*Goal*
Count every line of these entries that holds the word "picture", and reply with the number only.

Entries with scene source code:
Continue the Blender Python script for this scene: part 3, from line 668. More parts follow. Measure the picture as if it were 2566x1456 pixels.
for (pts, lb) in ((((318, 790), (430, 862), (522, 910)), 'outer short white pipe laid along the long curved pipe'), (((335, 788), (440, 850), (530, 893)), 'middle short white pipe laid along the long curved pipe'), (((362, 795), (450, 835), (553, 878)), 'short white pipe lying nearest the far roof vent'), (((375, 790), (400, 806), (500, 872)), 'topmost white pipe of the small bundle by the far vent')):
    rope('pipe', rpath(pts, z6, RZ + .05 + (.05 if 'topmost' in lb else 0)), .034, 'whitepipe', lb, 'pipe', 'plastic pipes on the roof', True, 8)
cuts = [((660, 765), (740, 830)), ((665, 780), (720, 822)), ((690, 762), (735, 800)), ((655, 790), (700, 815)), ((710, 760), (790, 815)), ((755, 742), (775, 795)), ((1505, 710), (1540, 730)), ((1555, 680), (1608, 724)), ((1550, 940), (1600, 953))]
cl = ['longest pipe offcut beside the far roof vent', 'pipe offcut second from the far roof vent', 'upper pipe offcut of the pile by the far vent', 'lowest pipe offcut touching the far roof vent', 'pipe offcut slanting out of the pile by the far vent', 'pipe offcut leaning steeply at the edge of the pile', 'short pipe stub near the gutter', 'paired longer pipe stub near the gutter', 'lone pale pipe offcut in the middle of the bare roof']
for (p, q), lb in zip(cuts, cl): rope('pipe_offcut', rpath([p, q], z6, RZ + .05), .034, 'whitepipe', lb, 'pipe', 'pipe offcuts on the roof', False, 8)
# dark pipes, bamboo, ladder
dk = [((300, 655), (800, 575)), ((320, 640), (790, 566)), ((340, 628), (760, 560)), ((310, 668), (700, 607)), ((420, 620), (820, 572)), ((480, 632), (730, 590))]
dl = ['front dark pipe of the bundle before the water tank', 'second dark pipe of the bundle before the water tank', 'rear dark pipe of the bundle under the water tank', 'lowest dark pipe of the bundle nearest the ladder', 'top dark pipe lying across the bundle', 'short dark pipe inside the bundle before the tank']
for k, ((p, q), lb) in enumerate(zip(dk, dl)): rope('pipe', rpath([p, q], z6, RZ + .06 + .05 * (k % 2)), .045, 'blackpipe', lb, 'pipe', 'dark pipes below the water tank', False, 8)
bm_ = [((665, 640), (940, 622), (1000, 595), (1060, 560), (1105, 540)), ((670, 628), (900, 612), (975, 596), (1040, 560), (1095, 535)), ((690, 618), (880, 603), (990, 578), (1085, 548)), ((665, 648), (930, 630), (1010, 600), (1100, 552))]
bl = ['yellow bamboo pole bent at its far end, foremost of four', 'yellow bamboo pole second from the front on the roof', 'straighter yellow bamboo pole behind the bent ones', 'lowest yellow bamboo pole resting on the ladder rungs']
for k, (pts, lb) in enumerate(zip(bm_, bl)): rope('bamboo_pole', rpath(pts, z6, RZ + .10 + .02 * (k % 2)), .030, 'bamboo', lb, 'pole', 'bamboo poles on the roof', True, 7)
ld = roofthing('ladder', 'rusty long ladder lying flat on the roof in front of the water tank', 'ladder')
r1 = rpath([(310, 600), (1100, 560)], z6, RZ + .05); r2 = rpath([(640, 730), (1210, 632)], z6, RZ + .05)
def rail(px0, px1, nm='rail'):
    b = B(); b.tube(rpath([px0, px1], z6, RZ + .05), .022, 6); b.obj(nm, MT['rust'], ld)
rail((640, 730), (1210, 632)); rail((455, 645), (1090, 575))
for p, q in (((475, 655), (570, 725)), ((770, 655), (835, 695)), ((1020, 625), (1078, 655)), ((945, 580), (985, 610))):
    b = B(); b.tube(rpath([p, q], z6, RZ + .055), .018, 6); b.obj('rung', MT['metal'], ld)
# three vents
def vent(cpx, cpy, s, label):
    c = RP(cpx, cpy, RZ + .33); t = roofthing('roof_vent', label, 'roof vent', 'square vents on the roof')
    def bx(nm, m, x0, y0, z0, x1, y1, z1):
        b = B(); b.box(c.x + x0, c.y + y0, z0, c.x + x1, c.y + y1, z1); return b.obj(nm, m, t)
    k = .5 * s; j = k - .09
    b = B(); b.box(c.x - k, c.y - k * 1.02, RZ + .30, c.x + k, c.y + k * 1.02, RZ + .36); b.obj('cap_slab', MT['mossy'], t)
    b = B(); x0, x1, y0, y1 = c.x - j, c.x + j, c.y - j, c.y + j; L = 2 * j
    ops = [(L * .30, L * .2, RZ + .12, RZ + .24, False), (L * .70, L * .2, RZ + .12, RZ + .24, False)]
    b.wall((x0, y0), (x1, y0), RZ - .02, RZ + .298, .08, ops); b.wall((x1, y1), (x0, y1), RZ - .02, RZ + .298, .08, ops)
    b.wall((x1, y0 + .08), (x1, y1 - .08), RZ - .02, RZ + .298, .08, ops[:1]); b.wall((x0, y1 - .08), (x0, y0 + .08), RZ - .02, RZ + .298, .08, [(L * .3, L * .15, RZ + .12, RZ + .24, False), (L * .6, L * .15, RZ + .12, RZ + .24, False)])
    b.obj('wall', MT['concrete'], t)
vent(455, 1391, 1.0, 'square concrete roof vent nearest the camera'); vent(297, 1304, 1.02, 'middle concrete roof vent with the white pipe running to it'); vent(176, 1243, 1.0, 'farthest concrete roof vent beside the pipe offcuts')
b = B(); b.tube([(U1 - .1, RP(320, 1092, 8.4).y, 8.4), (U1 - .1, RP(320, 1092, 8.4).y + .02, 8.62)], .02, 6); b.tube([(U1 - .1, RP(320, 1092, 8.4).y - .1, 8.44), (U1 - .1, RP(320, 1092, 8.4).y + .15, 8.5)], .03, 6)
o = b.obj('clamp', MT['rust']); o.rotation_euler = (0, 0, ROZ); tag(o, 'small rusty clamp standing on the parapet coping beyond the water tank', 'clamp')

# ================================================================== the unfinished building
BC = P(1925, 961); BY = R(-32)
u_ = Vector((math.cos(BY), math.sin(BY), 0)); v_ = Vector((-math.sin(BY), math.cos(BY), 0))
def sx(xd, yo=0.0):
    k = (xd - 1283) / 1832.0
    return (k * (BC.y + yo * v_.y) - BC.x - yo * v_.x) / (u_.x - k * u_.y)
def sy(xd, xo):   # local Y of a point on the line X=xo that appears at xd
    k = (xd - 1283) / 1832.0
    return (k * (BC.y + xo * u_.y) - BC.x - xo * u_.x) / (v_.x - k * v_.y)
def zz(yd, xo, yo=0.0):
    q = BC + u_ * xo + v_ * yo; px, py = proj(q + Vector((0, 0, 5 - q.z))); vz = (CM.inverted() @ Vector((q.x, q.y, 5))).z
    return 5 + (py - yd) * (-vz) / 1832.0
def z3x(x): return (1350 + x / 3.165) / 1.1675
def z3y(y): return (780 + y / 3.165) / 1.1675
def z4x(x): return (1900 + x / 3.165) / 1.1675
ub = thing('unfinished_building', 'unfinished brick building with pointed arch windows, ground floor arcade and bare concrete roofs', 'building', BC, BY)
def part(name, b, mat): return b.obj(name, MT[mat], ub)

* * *

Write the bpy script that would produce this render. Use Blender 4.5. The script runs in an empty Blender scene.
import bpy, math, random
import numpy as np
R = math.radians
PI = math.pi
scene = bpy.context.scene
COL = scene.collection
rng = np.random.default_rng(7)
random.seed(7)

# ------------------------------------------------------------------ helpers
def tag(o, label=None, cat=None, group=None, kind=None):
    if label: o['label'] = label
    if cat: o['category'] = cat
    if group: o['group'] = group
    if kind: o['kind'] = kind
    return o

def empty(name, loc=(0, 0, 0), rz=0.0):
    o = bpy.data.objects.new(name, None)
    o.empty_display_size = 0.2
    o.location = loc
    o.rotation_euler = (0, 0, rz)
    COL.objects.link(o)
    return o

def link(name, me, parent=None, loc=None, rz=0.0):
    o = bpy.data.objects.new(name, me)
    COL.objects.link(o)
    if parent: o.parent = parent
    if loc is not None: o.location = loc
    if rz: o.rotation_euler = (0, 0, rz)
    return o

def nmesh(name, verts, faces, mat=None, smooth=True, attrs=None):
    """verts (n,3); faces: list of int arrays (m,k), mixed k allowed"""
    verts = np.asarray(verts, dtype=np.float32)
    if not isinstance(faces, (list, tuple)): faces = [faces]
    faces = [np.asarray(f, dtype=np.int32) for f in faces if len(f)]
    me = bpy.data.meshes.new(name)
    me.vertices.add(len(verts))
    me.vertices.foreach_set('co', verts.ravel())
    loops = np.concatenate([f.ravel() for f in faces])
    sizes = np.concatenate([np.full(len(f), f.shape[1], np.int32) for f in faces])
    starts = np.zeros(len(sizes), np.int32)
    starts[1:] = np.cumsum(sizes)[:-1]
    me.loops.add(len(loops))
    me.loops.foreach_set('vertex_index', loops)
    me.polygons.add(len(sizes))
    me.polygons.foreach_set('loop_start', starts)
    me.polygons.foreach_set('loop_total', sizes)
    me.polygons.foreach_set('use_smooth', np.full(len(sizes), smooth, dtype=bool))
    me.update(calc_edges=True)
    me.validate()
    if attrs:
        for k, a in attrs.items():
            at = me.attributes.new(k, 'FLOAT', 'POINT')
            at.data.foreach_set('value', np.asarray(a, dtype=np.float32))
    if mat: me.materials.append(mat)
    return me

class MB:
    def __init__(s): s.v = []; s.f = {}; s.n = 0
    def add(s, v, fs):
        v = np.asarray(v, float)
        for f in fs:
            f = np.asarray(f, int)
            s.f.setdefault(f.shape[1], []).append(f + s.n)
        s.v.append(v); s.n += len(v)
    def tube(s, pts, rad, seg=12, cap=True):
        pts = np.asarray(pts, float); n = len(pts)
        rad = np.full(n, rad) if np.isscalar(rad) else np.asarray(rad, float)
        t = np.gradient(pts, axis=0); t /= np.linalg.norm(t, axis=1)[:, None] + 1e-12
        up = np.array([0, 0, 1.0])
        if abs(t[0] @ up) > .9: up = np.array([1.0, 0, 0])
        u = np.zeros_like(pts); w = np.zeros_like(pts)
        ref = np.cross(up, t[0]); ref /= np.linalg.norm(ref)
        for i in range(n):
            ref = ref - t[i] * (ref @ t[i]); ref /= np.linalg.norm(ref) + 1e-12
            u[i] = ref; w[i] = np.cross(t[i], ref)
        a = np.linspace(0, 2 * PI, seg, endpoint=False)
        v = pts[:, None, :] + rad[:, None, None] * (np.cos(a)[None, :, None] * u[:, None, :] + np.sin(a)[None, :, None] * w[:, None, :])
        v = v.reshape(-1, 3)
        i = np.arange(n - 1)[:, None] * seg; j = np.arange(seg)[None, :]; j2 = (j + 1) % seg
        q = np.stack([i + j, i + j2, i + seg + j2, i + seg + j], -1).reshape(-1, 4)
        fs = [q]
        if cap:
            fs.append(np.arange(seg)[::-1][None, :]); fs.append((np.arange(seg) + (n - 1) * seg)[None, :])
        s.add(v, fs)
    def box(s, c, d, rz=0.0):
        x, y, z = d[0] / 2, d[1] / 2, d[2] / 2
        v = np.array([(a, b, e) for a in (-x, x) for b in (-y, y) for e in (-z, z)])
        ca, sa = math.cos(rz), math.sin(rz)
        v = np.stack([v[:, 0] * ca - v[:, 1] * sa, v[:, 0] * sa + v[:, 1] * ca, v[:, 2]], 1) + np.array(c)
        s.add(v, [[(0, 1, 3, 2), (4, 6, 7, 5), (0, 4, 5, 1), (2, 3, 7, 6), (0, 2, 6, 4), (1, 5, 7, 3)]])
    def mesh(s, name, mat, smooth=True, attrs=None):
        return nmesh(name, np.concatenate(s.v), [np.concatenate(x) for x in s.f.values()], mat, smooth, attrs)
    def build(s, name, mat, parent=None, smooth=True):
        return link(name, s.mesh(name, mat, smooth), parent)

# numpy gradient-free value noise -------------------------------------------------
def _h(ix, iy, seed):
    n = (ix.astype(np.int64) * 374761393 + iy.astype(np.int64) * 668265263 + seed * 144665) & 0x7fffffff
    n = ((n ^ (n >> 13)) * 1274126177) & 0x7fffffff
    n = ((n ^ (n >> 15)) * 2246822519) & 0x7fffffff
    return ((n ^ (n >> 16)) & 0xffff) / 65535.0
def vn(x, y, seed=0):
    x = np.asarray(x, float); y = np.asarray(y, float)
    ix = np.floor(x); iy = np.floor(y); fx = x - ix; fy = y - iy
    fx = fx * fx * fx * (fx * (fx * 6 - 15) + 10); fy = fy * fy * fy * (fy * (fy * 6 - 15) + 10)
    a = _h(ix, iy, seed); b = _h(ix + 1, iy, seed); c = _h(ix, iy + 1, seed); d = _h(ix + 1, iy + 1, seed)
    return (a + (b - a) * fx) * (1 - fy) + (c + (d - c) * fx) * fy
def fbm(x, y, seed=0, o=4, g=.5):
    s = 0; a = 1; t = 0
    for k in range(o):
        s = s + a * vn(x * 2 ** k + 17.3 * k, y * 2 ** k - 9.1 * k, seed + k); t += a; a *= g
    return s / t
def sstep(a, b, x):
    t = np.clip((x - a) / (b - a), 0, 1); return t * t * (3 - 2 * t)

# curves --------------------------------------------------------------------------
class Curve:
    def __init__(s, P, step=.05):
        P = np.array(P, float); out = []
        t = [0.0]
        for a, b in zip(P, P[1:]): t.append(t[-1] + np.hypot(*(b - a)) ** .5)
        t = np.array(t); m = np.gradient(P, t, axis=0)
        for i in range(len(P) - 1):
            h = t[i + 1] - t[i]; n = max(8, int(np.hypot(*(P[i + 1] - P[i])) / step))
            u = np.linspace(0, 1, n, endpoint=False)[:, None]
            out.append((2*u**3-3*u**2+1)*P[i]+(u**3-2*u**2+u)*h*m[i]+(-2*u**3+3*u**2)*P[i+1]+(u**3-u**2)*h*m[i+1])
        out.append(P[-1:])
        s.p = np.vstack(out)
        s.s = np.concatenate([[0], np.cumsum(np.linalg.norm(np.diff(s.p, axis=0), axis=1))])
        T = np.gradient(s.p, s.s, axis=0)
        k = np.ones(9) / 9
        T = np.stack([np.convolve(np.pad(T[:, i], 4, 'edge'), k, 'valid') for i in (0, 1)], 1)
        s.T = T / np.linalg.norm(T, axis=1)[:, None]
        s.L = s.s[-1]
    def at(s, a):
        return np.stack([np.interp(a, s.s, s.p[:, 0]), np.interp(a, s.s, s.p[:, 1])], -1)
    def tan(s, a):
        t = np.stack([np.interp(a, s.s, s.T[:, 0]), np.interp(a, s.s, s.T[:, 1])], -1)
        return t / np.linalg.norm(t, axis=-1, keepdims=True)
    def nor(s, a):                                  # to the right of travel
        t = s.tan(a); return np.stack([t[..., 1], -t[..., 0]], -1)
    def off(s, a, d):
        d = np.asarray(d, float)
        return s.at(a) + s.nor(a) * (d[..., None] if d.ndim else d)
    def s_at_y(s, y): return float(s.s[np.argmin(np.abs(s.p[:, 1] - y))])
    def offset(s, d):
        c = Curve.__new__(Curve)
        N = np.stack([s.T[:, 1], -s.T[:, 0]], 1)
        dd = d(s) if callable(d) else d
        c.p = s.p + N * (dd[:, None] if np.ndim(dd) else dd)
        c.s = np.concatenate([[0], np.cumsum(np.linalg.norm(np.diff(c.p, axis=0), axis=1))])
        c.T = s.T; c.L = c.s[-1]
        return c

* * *

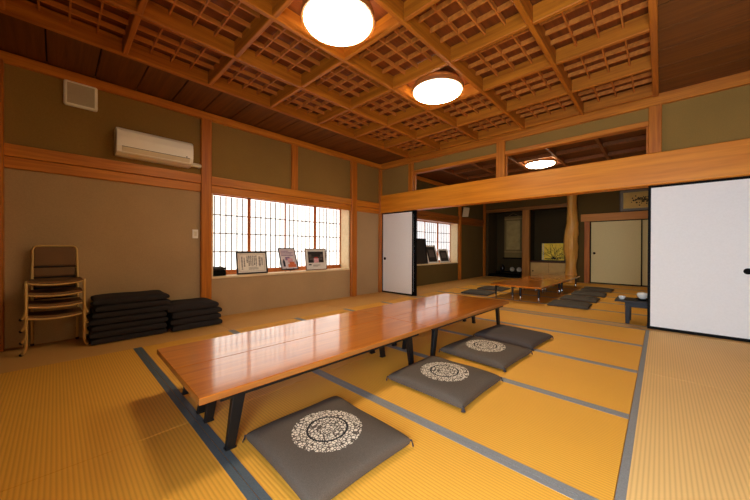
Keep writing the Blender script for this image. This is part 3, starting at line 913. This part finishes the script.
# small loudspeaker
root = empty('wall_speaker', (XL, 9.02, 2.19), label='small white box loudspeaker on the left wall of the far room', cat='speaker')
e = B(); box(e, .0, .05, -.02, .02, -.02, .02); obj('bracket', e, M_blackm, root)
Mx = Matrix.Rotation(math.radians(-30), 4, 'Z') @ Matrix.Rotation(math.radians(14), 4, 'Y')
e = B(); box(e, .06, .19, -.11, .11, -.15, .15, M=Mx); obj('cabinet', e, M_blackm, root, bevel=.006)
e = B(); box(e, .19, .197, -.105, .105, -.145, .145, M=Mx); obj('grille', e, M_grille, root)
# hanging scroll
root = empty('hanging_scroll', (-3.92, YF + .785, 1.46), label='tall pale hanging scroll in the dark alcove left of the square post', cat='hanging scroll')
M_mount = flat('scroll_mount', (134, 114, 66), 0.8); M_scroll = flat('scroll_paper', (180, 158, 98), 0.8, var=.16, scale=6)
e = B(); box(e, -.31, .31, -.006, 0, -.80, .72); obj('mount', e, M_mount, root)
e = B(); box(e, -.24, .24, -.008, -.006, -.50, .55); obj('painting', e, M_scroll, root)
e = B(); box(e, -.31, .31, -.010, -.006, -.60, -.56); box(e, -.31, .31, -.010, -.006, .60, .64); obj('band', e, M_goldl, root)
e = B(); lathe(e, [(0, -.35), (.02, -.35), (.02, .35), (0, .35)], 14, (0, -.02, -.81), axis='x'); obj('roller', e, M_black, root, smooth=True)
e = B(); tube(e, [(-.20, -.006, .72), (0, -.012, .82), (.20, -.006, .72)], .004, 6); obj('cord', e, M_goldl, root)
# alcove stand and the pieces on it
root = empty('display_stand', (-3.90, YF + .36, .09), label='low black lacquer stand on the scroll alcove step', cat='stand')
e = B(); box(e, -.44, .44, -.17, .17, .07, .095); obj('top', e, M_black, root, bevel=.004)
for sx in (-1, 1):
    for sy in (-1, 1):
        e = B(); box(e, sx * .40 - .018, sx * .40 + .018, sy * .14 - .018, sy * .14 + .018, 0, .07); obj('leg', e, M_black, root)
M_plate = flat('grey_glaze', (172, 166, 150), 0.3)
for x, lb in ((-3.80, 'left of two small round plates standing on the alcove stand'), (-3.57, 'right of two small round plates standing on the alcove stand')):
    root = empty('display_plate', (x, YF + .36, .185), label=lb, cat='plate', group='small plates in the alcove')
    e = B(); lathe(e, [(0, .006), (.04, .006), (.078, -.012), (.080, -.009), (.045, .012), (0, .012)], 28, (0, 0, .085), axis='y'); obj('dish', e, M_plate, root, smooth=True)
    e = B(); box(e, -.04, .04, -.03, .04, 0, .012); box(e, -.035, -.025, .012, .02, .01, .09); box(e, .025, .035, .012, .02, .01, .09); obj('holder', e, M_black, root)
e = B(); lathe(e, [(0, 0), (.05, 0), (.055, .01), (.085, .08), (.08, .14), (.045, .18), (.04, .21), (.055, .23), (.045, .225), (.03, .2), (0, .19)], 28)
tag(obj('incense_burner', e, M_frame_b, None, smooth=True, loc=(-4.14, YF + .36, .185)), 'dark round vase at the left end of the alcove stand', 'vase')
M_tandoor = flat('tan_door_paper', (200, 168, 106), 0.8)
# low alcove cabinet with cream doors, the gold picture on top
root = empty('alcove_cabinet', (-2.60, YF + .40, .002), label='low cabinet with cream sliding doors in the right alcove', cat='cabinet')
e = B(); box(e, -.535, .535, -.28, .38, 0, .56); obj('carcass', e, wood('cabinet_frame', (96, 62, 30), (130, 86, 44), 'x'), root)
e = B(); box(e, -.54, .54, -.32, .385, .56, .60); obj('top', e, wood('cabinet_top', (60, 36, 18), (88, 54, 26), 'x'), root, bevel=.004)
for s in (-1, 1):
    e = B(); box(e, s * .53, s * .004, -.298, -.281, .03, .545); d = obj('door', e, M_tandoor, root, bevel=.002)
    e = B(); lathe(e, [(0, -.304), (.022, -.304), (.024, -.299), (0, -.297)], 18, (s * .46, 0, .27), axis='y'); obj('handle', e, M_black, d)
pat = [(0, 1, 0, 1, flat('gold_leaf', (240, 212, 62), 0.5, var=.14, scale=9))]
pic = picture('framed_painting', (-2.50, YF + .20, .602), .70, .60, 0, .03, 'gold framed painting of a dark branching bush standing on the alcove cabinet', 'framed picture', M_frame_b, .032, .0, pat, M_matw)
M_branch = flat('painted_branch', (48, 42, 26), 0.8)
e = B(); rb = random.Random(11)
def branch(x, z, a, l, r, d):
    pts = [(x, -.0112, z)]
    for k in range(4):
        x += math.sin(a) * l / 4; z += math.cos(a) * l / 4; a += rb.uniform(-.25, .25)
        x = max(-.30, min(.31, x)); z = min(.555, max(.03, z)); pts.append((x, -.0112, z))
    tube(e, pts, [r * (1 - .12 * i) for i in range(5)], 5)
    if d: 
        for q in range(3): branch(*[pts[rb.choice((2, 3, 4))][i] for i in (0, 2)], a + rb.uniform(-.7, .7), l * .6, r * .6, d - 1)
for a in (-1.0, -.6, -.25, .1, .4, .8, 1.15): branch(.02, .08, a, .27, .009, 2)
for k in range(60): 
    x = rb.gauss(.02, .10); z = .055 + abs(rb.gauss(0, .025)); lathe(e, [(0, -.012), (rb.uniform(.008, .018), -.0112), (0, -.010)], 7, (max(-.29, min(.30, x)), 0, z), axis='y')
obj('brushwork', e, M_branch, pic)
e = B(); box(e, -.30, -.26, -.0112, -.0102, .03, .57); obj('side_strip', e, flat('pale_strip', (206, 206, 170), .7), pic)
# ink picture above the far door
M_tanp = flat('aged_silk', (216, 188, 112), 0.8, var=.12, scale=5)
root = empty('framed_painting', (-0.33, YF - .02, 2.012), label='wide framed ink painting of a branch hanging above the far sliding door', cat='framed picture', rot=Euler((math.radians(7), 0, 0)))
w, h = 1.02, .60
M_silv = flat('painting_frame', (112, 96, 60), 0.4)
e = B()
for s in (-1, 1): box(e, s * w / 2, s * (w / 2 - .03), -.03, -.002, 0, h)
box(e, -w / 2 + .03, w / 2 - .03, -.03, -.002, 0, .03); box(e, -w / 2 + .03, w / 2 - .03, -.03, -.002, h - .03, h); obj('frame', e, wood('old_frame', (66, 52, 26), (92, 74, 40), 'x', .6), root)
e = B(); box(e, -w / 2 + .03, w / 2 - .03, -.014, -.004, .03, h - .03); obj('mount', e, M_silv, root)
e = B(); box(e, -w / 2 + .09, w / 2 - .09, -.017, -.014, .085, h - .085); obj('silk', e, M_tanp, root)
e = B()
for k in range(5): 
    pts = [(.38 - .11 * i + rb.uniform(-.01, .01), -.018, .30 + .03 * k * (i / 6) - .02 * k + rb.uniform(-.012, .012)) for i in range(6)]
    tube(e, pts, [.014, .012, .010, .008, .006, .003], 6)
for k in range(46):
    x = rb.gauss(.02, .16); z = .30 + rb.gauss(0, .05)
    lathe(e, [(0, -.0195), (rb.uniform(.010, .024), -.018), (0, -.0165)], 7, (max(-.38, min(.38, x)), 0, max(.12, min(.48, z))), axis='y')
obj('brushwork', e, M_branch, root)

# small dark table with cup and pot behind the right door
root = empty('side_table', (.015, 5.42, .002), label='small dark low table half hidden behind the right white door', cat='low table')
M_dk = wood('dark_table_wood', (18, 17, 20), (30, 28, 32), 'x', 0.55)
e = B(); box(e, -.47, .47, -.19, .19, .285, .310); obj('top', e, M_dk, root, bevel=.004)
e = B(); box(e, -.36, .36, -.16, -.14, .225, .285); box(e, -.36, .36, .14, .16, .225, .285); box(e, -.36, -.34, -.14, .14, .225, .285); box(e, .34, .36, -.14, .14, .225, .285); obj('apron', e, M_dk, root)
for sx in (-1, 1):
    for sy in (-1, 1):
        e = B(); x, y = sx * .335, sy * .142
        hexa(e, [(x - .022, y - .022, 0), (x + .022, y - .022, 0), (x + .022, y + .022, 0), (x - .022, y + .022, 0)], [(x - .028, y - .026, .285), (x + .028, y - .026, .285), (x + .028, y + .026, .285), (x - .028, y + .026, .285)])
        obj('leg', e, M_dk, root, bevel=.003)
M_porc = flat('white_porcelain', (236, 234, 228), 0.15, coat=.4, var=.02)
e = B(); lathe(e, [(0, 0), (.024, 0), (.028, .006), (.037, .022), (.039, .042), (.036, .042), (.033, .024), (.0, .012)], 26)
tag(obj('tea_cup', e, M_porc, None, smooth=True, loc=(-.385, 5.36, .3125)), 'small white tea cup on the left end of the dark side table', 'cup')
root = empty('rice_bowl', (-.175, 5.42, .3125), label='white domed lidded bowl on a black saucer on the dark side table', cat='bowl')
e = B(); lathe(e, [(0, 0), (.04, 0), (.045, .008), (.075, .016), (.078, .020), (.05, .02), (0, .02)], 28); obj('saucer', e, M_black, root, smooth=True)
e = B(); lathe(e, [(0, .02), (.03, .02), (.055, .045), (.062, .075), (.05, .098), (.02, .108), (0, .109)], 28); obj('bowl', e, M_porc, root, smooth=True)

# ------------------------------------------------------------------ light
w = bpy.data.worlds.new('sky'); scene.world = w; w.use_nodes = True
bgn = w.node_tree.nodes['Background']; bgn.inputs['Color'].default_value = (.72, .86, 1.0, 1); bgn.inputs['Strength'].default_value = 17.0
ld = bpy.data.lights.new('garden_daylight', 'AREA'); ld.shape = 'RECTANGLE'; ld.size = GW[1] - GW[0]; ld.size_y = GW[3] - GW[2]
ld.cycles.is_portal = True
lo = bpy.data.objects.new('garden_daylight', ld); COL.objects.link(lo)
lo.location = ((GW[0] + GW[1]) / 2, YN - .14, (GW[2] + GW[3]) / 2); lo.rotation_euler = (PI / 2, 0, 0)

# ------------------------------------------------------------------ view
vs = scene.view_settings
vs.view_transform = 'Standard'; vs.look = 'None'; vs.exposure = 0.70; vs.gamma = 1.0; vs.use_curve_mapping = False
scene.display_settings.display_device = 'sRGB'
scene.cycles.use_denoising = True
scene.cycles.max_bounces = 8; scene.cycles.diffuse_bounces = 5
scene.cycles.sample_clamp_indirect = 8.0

*Output for this task*
5